Luc Boltanski montre pourtant bien tout ce que les accidents doivent à ce paradoxe  : alors que les propriétés de l’autoroute, voie spécialisée par destination, comme de sa rue dans son quartier, spécialisée par nature, limitent les occasions de rencontres socialement hétérogènes, la route reste l’un des rares endroits où se côtoient des acteurs que tout oppose et qui, généralement, s’évitent. Et le carrefour, entre route principale et route secondaire en particulier, devient, au propre comme au figuré, le principal terrain d’une rencontre souvent brutale : « si les intersections constituent le lieu privilégié des collisions (…) c’est au moins pour une part qu’elles opèrent la rencontre fortuite, en un même point de l’espace physique, d’espaces sociaux différents, régis chacun par des règles propres et qui pourraient se superposer en nombre illimité sans interférer, n’était la rareté absolue de l’espace physique. Le paysan qui, avec son tracteur, débouche d’un chemin de campagne et qui, traversant à l’aveugle la route nationale, pénètre dans le champ qui la borde et où il se rend, ne fait que suivre un trajet frayé de longue date, familier et chargé de significations quotidiennes, avec lequel la route reliant entre elles deux villes éloignées interfère par accident en se superposant un instant à lui. (Boltanski, Les usages sociaux de l’automobile, p 44). En 1972, précise Luc Boltanski, les intersections totalisent 42 % des accidents corporels ; en l’espèce, la situation d’ensemble a fortement évolué, puisque, nous dit l’ONISR, elles ne représentent plus en 2005 que 27 % des accidents, et 12 % des tués. Mais pour les motards, et selon la même source, si, en 2004, la proportion d’accidents corporels reste, avec 29 %, proche de la moyenne nationale, la part des tués dans ces circonstances est, elle, bien supérieure, puisque représentant 29 % du total en 2002, et encore 27 % en 2003.

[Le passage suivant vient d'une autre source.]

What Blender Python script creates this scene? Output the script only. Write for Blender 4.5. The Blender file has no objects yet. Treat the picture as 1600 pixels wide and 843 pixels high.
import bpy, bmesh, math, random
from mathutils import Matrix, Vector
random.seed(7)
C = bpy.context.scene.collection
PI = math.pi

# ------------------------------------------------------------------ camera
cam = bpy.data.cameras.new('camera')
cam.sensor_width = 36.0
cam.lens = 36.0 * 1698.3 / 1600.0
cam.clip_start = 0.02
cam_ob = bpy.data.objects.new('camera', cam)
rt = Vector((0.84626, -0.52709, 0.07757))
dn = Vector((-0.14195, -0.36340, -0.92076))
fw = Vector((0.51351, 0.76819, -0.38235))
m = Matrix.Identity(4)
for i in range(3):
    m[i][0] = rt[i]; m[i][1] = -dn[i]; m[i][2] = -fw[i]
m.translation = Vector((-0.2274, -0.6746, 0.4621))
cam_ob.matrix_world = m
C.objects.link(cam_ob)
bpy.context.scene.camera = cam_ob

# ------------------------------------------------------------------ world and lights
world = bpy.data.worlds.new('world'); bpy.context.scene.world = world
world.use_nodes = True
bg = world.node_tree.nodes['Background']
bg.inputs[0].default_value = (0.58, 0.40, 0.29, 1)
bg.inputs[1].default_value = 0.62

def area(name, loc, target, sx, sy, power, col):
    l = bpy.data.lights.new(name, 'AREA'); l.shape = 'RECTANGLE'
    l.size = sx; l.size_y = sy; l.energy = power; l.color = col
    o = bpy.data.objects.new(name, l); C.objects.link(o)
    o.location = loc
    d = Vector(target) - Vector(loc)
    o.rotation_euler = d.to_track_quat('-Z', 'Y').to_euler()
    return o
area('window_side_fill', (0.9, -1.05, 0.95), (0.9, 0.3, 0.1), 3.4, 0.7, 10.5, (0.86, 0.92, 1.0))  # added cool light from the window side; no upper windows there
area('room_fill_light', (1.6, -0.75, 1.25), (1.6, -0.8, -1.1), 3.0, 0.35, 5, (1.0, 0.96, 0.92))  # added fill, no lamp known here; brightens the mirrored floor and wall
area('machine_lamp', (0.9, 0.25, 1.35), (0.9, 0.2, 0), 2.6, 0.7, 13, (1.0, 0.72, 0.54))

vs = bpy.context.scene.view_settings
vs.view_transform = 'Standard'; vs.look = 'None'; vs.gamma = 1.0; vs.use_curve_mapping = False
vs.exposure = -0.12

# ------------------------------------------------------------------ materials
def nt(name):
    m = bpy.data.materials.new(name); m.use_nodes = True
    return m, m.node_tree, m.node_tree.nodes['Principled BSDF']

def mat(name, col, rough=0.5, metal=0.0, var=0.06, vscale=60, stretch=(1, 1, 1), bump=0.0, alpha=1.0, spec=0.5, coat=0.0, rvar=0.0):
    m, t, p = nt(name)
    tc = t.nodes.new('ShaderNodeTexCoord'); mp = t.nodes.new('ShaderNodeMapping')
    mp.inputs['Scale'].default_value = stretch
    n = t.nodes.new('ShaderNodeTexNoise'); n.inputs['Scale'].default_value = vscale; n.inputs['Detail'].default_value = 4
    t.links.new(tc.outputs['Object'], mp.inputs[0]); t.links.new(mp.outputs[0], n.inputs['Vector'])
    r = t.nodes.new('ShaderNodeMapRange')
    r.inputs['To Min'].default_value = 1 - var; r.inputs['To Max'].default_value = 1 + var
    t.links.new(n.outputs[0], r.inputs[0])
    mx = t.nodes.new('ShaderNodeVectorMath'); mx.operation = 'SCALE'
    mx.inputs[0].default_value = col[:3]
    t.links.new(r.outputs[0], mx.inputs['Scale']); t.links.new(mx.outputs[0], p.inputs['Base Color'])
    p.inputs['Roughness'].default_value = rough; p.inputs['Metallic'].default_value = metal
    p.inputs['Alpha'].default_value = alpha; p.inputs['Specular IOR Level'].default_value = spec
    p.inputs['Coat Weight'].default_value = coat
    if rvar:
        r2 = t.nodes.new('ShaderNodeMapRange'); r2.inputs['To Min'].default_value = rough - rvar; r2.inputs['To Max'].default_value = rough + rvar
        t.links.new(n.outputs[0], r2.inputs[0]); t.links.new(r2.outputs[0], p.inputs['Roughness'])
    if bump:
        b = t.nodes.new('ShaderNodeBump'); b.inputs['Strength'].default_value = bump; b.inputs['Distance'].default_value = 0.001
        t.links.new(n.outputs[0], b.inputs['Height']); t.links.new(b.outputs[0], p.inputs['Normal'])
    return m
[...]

Les carrefours, en d’autres termes, sans doute grâce à leurs aménagements, et au développement de priorités matérialisées par des balises ou des signaux stop, sont devenus moins dangereux pour les usagers en général, mais pas moins meurtiers pour les motards. Avec eux, le « malentendu symbolique entre indigènes et étrangers » que décrit Luc Boltanski, chacun ayant une interprétation propre et incompatible du code de la route et de son application à cet endroit précis, devient incompréhension radicale : entre « le paysan avec son tracteur » et le motard urbain en promenade ou en déplacement, l’hétérogénéité, somme des différences entre les positions sociales, les lieux d’habitation, les pratiques, la nature des véhicules et de leurs performances, atteint son maximum. Plus que différent, le motard reste totalement indéchiffrable, l’effort nécessaire pour le comprendre se révélant d’autant moins utile que cet étranger, sur la route, ne se rencontre qu’en très petit nombre et, étant vulnérable par nature, se montre inoffensif sauf pour ceux qui sont aussi vulnérables que lui.

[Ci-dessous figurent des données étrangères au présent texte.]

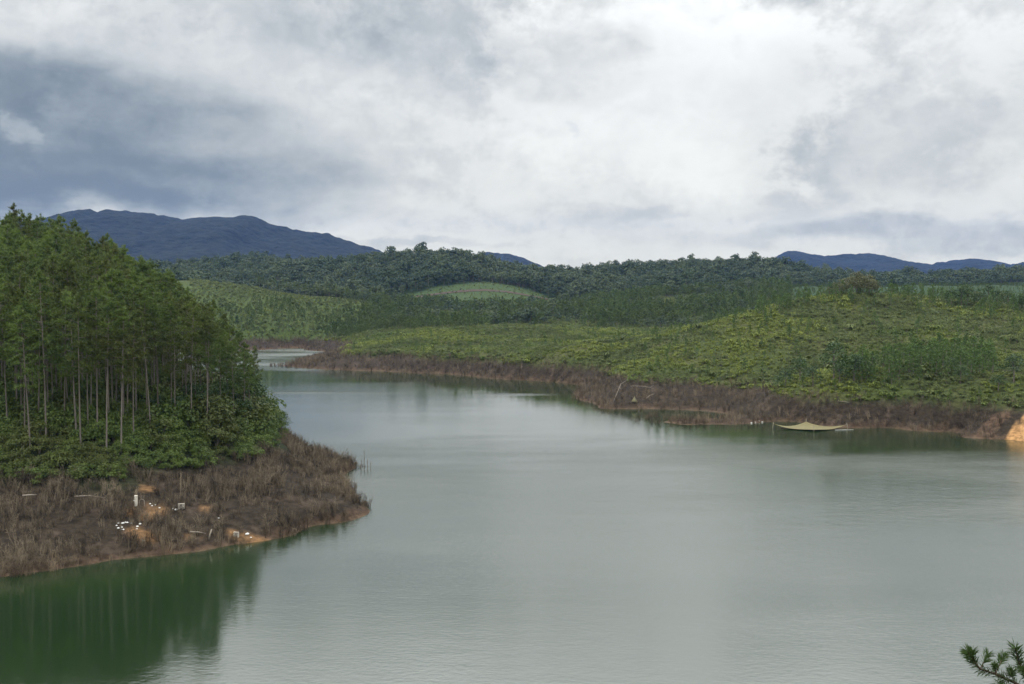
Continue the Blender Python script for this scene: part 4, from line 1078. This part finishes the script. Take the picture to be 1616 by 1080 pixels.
shoot(J[3], sp_(1559, 1033, 15.2), 0.010, 0.15, 280, 0.35)
shoot(J[2], sp_(1570, 1049, 15.0), 0.009, 0.11, 300, 0.4)
shoot(J[2], sp_(1584, 1034, 15.3), 0.010, 0.14, 260, 0.45)
J2 = [sp_(1640, 1095, 15.9), sp_(1618, 1066, 15.7), sp_(1608, 1046, 15.6)]
tk.tube(J2, [0.025, 0.02, 0.015], 6)
shoot(J2[1], J2[2], 0.012, 0.18, 200); shoot(J2[2], sp_(1602, 1023, 15.5), 0.012, 0.19, 360, 0.05)
shoot(J[1], sp_(1596, 1058, 15.3), 0.010, 0.14, 260, 0.3); shoot(J2[0], sp_(1614, 1058, 15.4), 0.01, 0.16, 240, 0.2)
for k in range(34):
    f = 0.30 + 0.62 * k / 34; a = k * 2.4; Lb = 2.3 * (1.0 - f) + 0.35
    c = np.array([0.04, 0.03, top[2] * f]); e = c + np.array([math.cos(a) * Lb, math.sin(a) * Lb, 0.3 * Lb])
    if e[2] > top[2] - 0.75: continue
    tk.tube([c, (c + e) / 2 + np.array([0, 0, -0.05]), e], [0.03, 0.02, 0.01], 4)
    for j in range(3):
        g = c + (e - c) * (0.55 + 0.2 * j); shoot(g, g + np.array([math.cos(a + j - 1) * 0.25, math.sin(a + j - 1) * 0.25, 0.22]), 0.009, 0.18, 120, 0.2)
link('trunk', tk.mesh('near_trunk', [M_NBARK], True), npine)
link('crown', nd.mesh('near_needles', [M_NEAR]), npine)

# ------------------------------------------------------------------ haze
hz, X, b = new_mat('haze')
X.N.remove(b)
pv = X.N.new('ShaderNodeVolumePrincipled')
pv.inputs['Color'].default_value = (0.17, 0.37, 0.97, 1)
pv.inputs['Density'].default_value = 0.000039
pv.inputs['Anisotropy'].default_value = 0.2
X.L.new(pv.outputs[0], X.N['Material Output'].inputs['Volume'])
hb = MB(); hb.box((0, 2850, 248), (9600, 6900, 512))
link('haze', hb.mesh('haze', [hz]), kind='stuff', label='thin blue haze over the whole valley')

print('COUNTS', counts)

On comprend alors combien il est devient tentant, comme le fait l’INRETS, qui semble par ailleurs ne toujours pas avoir appris à distinguer cyclomoteurs et motocyclettes, de rejeter, contre le constat statistique, la responsabilité de l’accident sur le motard et sur lui seul, au nom de formules simples mais constamment reprises, telles le sempiternel « attachement excessif à son statut prioritaire ». Indubitablement, ce type de raisonnement aussi rudimentaire que normatif simplifie la vie du chercheur et démontre, a contrario, combien il importe, pour les accidentologues, de laisser la sociologie hors champ.